+++ Collected data
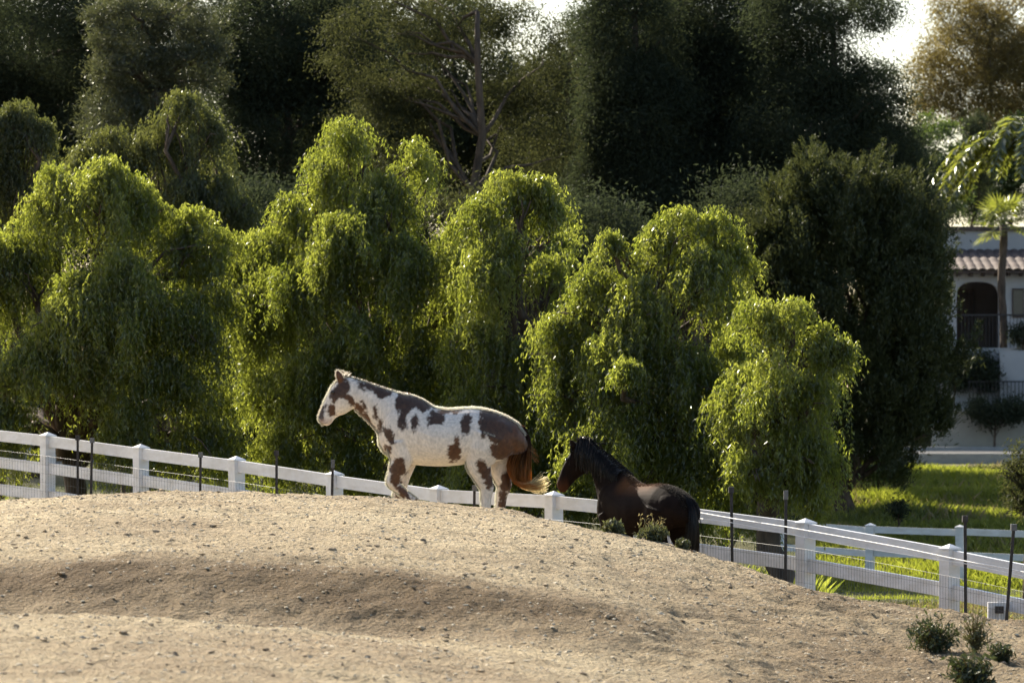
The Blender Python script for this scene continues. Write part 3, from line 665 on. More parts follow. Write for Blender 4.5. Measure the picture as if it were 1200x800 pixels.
# ------------------------------------------------------------------ house on its terrace
HY = 150.0
hx = lambda px: (px - 600) / F * HY
hz = lambda py: zray(py, HY)
house = empty('house', (hx(1200), HY, hz(408))); tag(house, 'white stucco villa with a clay tile roof and an arched porch', 'house')
ho = np.array(house.location)


def hpart(mb, name, mat, parent=house, smooth=False):
    p = mb.build(name, mat, parent, smooth=smooth)
    p.location = -ho if parent is house else (0, 0, 0)
    return p


mb = MB()                                                             # front wall with the arch cut through
ax0, ax1, zs, zt, zfl, zev = hx(1121), hx(1171), hz(350), hz(330), hz(408), hz(316)
th = np.linspace(np.pi, 0, 17); arx = (ax0 + ax1) / 2 + (ax1 - ax0) / 2 * np.sign(np.cos(th)) * np.abs(np.cos(th)) ** 0.7; arz = zs + (zt - zs) * np.sin(th) ** 0.7
mb.box(hx(1078), ax0, HY, HY + 0.4, zfl, zev); mb.box(ax1, hx(1420), HY, HY + 0.4, zfl, zev)
for a in range(16):
    mb.hexa([(arx[a], HY, arz[a]), (arx[a + 1], HY, arz[a + 1]), (arx[a + 1], HY + 0.4, arz[a + 1]), (arx[a], HY + 0.4, arz[a])],
            [(arx[a], HY, zev), (arx[a + 1], HY, zev), (arx[a + 1], HY + 0.4, zev), (arx[a], HY + 0.4, zev)])
mb.box(hx(1078), hx(1078) + 0.3, HY + 0.403, HY + 9, zfl, zev); mb.box(hx(1420) - 0.3, hx(1420), HY + 0.403, HY + 9, zfl, zev)
hpart(mb, 'wall', M['stucco'])
M['porch_shade'] = simple('shade_painted_stucco', (0.11, 0.09, 0.075), 0.9, 0.15, 1.5)
mb = MB(); mb.box(hx(1078) + 0.303, hx(1420) - 0.303, HY + 2.6, HY + 2.9, zfl, zev); hpart(mb, 'porch_wall', M['porch_shade'])  # back wall coloured dark to paint in the shade inside the arch
mb = MB(); mb.box(hx(1082), hx(1420), HY + 3.2, HY + 8.8, zev + 0.003, hz(266)); hpart(mb, 'upper_wall', M['stucco'])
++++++
Give all the lines above again, character for character, without pictures.

▸ Exercise answer
The Blender Python script for this scene continues. Write part 3, from line 665 on. More parts follow. Write for Blender 4.5. Measure the picture as if it were 1200x800 pixels.
# ------------------------------------------------------------------ house on its terrace
HY = 150.0
hx = lambda px: (px - 600) / F * HY
hz = lambda py: zray(py, HY)
house = empty('house', (hx(1200), HY, hz(408))); tag(house, 'white stucco villa with a clay tile roof and an arched porch', 'house')
ho = np.array(house.location)


def hpart(mb, name, mat, parent=house, smooth=False):
    p = mb.build(name, mat, parent, smooth=smooth)
    p.location = -ho if parent is house else (0, 0, 0)
    return p


mb = MB()                                                             # front wall with the arch cut through
ax0, ax1, zs, zt, zfl, zev = hx(1121), hx(1171), hz(350), hz(330), hz(408), hz(316)
th = np.linspace(np.pi, 0, 17); arx = (ax0 + ax1) / 2 + (ax1 - ax0) / 2 * np.sign(np.cos(th)) * np.abs(np.cos(th)) ** 0.7; arz = zs + (zt - zs) * np.sin(th) ** 0.7
mb.box(hx(1078), ax0, HY, HY + 0.4, zfl, zev); mb.box(ax1, hx(1420), HY, HY + 0.4, zfl, zev)
for a in range(16):
    mb.hexa([(arx[a], HY, arz[a]), (arx[a + 1], HY, arz[a + 1]), (arx[a + 1], HY + 0.4, arz[a + 1]), (arx[a], HY + 0.4, arz[a])],
            [(arx[a], HY, zev), (arx[a + 1], HY, zev), (arx[a + 1], HY + 0.4, zev), (arx[a], HY + 0.4, zev)])
mb.box(hx(1078), hx(1078) + 0.3, HY + 0.403, HY + 9, zfl, zev); mb.box(hx(1420) - 0.3, hx(1420), HY + 0.403, HY + 9, zfl, zev)
hpart(mb, 'wall', M['stucco'])
M['porch_shade'] = simple('shade_painted_stucco', (0.11, 0.09, 0.075), 0.9, 0.15, 1.5)
mb = MB(); mb.box(hx(1078) + 0.303, hx(1420) - 0.303, HY + 2.6, HY + 2.9, zfl, zev); hpart(mb, 'porch_wall', M['porch_shade'])  # back wall coloured dark to paint in the shade inside the arch
mb = MB(); mb.box(hx(1082), hx(1420), HY + 3.2, HY + 8.8, zev + 0.003, hz(266)); hpart(mb, 'upper_wall', M['stucco'])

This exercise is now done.